El futbolín que me descubrió a los Reyes Magos
Óscar García Díaz (@oscargarciadiaz)
El repartidor de los grandes almacenes (que ya no existen, eran los otros) quizá debería haber llegado más tarde o yo tendría que haberme ido a dormir antes. Lo cierto es que cuando aquel hombre del que no recuerdo su cara llamó al timbre allí estaba yo para recibir mi regalo de Reyes del día siguiente. Lo que iba a ser una sorpresa al levantarme, así lo había planeado una de mis tías, lo fue esa noche. Aquel momento terminó por descubrirme el final del cuento, ese que hacía tiempo que intuías y que te resistías a reconocer en público, no fuera a ser que al admitir que los Reyes no venían de Oriente, sino de mucho más cerca, los regalos ya no aparecerían cada 6 de enero. Llegados a ese punto, y con mi hermano dormido y su inocencia a salvo, sólo quedaba una salida. Estrenarlo. Y allí nos pusimos mi padre y yo a jugar con aquel pequeño futbolín de plástico. No recuerdo si tuve más regalos aquel año y sería incapaz de recordar muchos de los que recibí ni los años anteriores ni los posteriores. Pero aquel futbolín no se me olvida. Casi 40 años después continúo marchándome tarde a dormir, aunque ahora ya no esté mi padre para mandarme a la cama, y sigo soñando con tener un futbolín en casa. Lo que no sabía entonces, eso sólo lo aprendes con el tiempo, era que el gran regalo no era el futbolín, sino tener a mi padre al lado para jugar con él. Por eso ahora, cuando se acercan los Reyes, recuerdo aquella noche y me veo jugando con mi padre. Y vuelvo a sonreír, aunque él ya no pueda verme.

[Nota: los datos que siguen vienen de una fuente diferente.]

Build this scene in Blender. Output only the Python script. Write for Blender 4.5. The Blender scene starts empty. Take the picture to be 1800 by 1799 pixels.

Los muñecos de Bella y Bestia
Ana Boy (@AnaBcat_)
La Bella y la Bestia es uno de los clásicos de Disney pero también de mi infancia. Me quedé tan alucinada con la película que tras verla diariamente y llegar a la conclusión de que no podía traspasar la pantalla y adentrarme en su mundo no tuve más remedio que conformarme con su versión de juguete. Unos Reyes (muy sabios ellos), después de la lata que di durante todo el año despertándome y acostándome con la Bella y la Bestia, me regalaron sus muñecos. Bella traía dos vestidos, el amarillo del baile de gala y el azul de campesina, su look de diario, así más informal, que además era mi preferido (en unos carnavales me disfracé así). Y Bestia se podía transformar en príncipe ya que contaba también con doble vestuario. Fue la primera edición que sacaron de ellos a principios de los 90. Con el paso del tiempo han ido lanzando al mercado nuevas versiones, más modernas y espectaculares, pero me quedo con los primeros que por cierto aún conservo, aunque en otras condiciones. Ya saben, cosas de niños.